3.2.1. – La censura è innanzitutto inammissibile per difetto di specificità, essendosi la parte limitata a prospettare genericamente una sorta di difetto di motivazione della sentenza impugnata senza misurarsi con le argomentazioni spese dal primo giudice; in secondo luogo, è anche infondata, in quanto il T.a.r. ha ben motivato in ordine alla infondatezza della censura evidenziando che il rapporto di copertura, non rientrando nei parametri qualitativi, può essere derogato nell’ambito degli interventi realizzati ai sensi della l.r. n. 20/2009.

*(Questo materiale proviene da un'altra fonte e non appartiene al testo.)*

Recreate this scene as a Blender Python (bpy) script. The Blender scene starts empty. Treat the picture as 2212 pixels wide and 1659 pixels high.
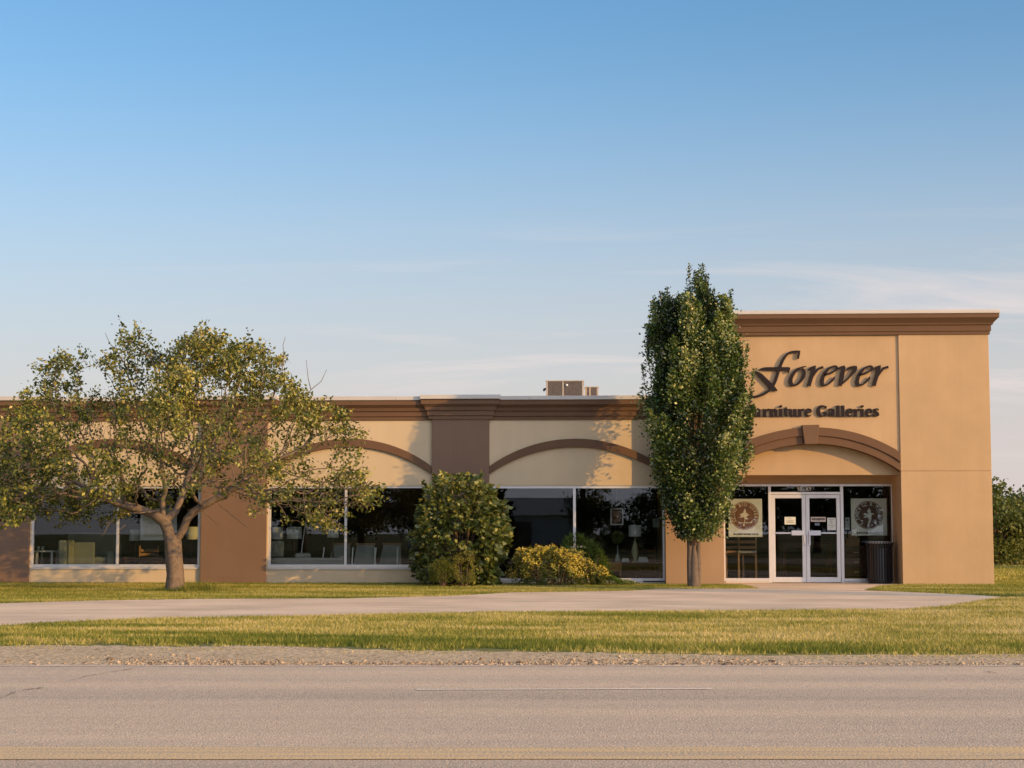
import bpy, bmesh, math, random
import numpy as np
from mathutils import Vector, Matrix, noise

SC = bpy.context.scene
COL = SC.collection
R = math.radians
rng = np.random.default_rng(7)
random.seed(7)

# ------------------------------------------------------------------ camera
F, CXP, CYP = 3700.0, 1106.0, 829.5          # focal length and centre for a 2212 px wide frame
CAM = Vector((0.0, -40.6, 1.23))
YAW, PITCH = R(2.7), R(4.94)
fw = Vector((-math.sin(YAW)*math.cos(PITCH), math.cos(YAW)*math.cos(PITCH), math.sin(PITCH)))
rt = Vector((math.cos(YAW), math.sin(YAW), 0))
up = rt.cross(fw)

def ray(u, v):
    return fw + rt*((u-CXP)/F) - up*((v-CYP)/F)
def at(u, v, Y):
    """world X, Z of photo position (u, v) on the vertical plane y = Y"""
    d = ray(u, v); t = (Y-CAM.y)/d.y
    return CAM.x+d.x*t, CAM.z+d.z*t
def ax(u, Y, v=1150): return at(u, v, Y)[0]
def az(v, Y, u=1200): return at(u, v, Y)[1]
def gd(u, v, z=0.0):
    d = ray(u, v); t = (z-CAM.z)/d.z
    return CAM.x+d.x*t, CAM.y+d.y*t

cam = bpy.data.cameras.new('camera')
camo = bpy.data.objects.new('camera', cam); COL.objects.link(camo)
camo.location = CAM; camo.rotation_euler = (math.pi/2+PITCH, 0, YAW)
cam.sensor_width = 36; cam.lens = 36*F/2212; cam.clip_end = 4000
SC.camera = camo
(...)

4. – Con il terzo motivo di appello (pag. 27-30), la parte ricorrente ha contestato la statuizione di primo grado con cui è stato dichiarato infondato il motivo di ricorso relativo al difetto di istruttoria su vari altri profili (mancato rispetto dei parametri qualitativi e dell’altezza massima; realizzazione delle autorimesse in violazione al rapporto di copertura; questione del giunto sismico; corretta installazione della gru di cantiere).

In particolare, il T.a.r. ha ritenuto il motivo infondato non sussistendo un obbligo per l’amministrazione di pronunciarsi su tutte le censure contenute nell’istanza, stante il carattere discrezionale dell’autotutela (punto 10 della sentenza impugnata).

Con il suddetto motivo di appello, la parte si è limitata a ribadire la non condivisibilità della ricostruzione effettuata dal primo giudice in ordine all’istituto dell’autotutela.

Sul punto, è quindi sufficiente richiamare quanto già detto in merito all’impugnazione del diniego di autotutela, in quanto anche tale motivo di appello si fonda sulle medesime argomentazioni già ritenute infondate.

5. – In conclusione, quindi, l’appello deve essere respinto.

6. – Le spese di lite possono essere compensate in ragione della novità e complessità della questione trattata, mentre le spese di verificazione, liquidate con separato provvedimento, restano a carico della parte appellante richiedente.

P.Q.M.

Il Consiglio di Stato in sede giurisdizionale (Sezione Quarta), definitivamente pronunciando sull'appello, come in epigrafe proposto, lo respinge.

Compensa le spese di lite.

Pone le spese di verificazione a carico di parte appellante.

Ordina che la presente sentenza sia eseguita dall'autorità amministrativa.